**Collected material**.
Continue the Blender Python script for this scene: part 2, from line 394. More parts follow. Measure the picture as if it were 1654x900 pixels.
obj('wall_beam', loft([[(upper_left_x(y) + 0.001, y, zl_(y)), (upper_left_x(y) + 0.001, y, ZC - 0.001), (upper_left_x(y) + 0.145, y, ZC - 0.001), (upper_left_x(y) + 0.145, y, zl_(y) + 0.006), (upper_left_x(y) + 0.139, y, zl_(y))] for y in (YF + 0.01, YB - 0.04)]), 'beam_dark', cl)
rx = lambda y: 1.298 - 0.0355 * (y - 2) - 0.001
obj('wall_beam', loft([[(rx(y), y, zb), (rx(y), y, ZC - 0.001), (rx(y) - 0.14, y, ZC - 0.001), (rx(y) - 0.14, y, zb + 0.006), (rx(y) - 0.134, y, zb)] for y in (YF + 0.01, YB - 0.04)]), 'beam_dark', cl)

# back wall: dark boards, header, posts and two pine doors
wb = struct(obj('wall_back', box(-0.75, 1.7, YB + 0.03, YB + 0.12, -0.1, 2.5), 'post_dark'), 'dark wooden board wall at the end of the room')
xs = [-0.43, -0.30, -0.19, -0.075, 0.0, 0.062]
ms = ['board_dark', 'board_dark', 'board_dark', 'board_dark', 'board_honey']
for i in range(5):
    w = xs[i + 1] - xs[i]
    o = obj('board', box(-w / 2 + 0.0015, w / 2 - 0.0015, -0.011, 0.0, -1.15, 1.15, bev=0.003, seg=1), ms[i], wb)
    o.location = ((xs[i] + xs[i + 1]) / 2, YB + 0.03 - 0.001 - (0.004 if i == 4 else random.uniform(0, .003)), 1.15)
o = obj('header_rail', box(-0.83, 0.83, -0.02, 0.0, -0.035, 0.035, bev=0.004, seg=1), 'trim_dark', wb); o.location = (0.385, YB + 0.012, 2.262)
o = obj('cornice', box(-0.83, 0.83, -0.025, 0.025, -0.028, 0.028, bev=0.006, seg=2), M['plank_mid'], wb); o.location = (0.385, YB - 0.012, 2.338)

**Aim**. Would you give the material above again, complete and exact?

**Output for this exercise**.
Continue the Blender Python script for this scene: part 2, from line 394. More parts follow. Measure the picture as if it were 1654x900 pixels.
obj('wall_beam', loft([[(upper_left_x(y) + 0.001, y, zl_(y)), (upper_left_x(y) + 0.001, y, ZC - 0.001), (upper_left_x(y) + 0.145, y, ZC - 0.001), (upper_left_x(y) + 0.145, y, zl_(y) + 0.006), (upper_left_x(y) + 0.139, y, zl_(y))] for y in (YF + 0.01, YB - 0.04)]), 'beam_dark', cl)
rx = lambda y: 1.298 - 0.0355 * (y - 2) - 0.001
obj('wall_beam', loft([[(rx(y), y, zb), (rx(y), y, ZC - 0.001), (rx(y) - 0.14, y, ZC - 0.001), (rx(y) - 0.14, y, zb + 0.006), (rx(y) - 0.134, y, zb)] for y in (YF + 0.01, YB - 0.04)]), 'beam_dark', cl)

# back wall: dark boards, header, posts and two pine doors
wb = struct(obj('wall_back', box(-0.75, 1.7, YB + 0.03, YB + 0.12, -0.1, 2.5), 'post_dark'), 'dark wooden board wall at the end of the room')
xs = [-0.43, -0.30, -0.19, -0.075, 0.0, 0.062]
ms = ['board_dark', 'board_dark', 'board_dark', 'board_dark', 'board_honey']
for i in range(5):
    w = xs[i + 1] - xs[i]
    o = obj('board', box(-w / 2 + 0.0015, w / 2 - 0.0015, -0.011, 0.0, -1.15, 1.15, bev=0.003, seg=1), ms[i], wb)
    o.location = ((xs[i] + xs[i + 1]) / 2, YB + 0.03 - 0.001 - (0.004 if i == 4 else random.uniform(0, .003)), 1.15)
o = obj('header_rail', box(-0.83, 0.83, -0.02, 0.0, -0.035, 0.035, bev=0.004, seg=1), 'trim_dark', wb); o.location = (0.385, YB + 0.012, 2.262)
o = obj('cornice', box(-0.83, 0.83, -0.025, 0.025, -0.028, 0.028, bev=0.006, seg=2), M['plank_mid'], wb); o.location = (0.385, YB - 0.012, 2.338)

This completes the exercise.